Of course you did. And while nature’s noise diminished, human voices grew louder and stronger. What did we hear from those voices of Totality 2024? The more subdued offered simple pronouncements, such as “I enjoyed my viewing experience”. Others took to social media to broadcast their personal experiences, such as “I’m super pumped!”, “I had a blast – a fun-filled weekend”, “heard the best playlist”, “share your pics!” Hawkers - not to be dissuaded by the expiration of the event - joined in and proclaimed the continued availability of “eclipse merch”.
The descriptions offered during “totalities past” stand in sharp contrast to those of our recent event. The total eclipse of January 24, 1925 earned its place in the Elyria Chronicle Telegram with a reminder that it was “the first total eclipse visible here since June 18, 1806,” and there would not be another until the year 2024. “Veritably, this is the chance of a lifetime” intoned the journalist. The moon was predicted to “shroud Elyria in a pall of varying twilight”, with “a show in the heavens that will live up to advance notices”.
The 1925 eclipse was preceded by an 1806 totality event, with its own uniquely colorful news column imageries.

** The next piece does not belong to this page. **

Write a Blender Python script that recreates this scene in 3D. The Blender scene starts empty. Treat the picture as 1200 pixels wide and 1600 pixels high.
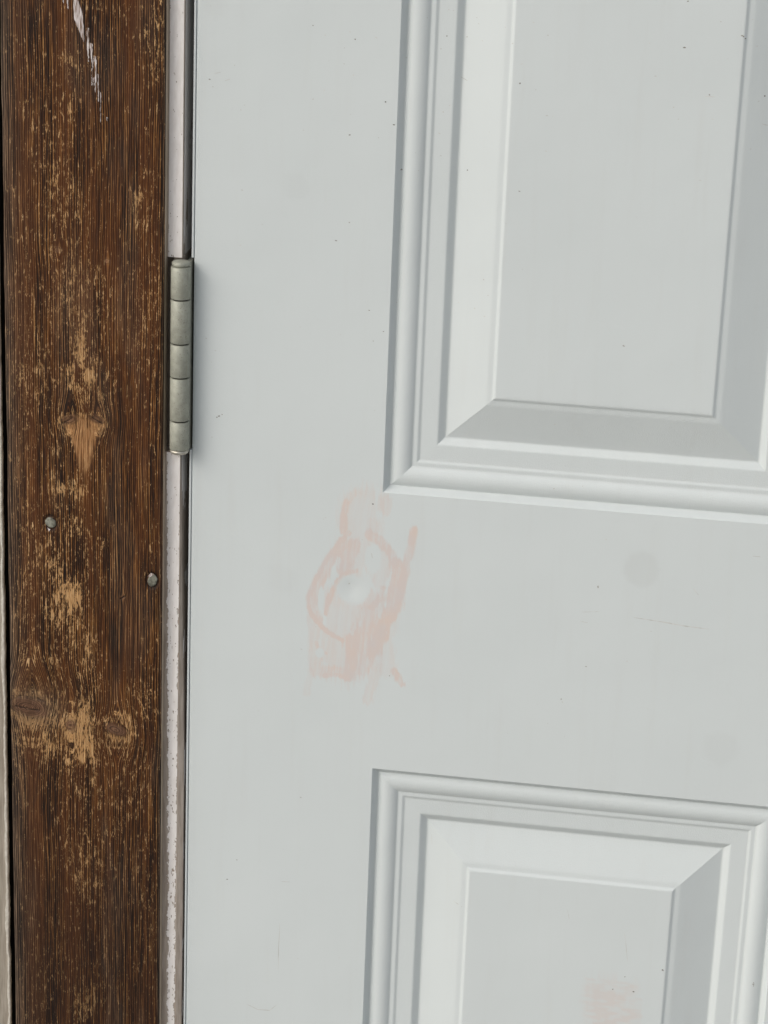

A New York newspaper called the eclipse a “sublime phenomenon”, conspiring to “produce an effect on the mind which cannot be described”. The reporting journalist must have been deeply stirred, as he continued with his inspired words: “a sudden chillness pervaded the atmosphere, and night at mid-day seemed to envelope the earth, until the glorious luminary, bursting from its confinement, instantly dissipated the gloom, and gradually restored the day”. To add to that dazzling narrative, he wrote: “Just before, and after the total obscurity, innumerable vapoury shadows, of various forms, were seen, in tremulous motions on the surface of the earth, resembling the undulations of the ocean”. The article also presaged the Chronicle’s 1925 stark reminder that “many generations must pass away before so grand an exhibition of the kind” will again occur.
Kudos to the admirers of the 2024 eclipse, but a weak applause for their summations. No-one mentioned their viewing experience in the pall of varying twilight; not a word about being super pumped for a celestial imitation of the undulations of the ocean; and no-one shared having had a blast in the glorious luminary. Nevertheless, it appears that a good time was had by all.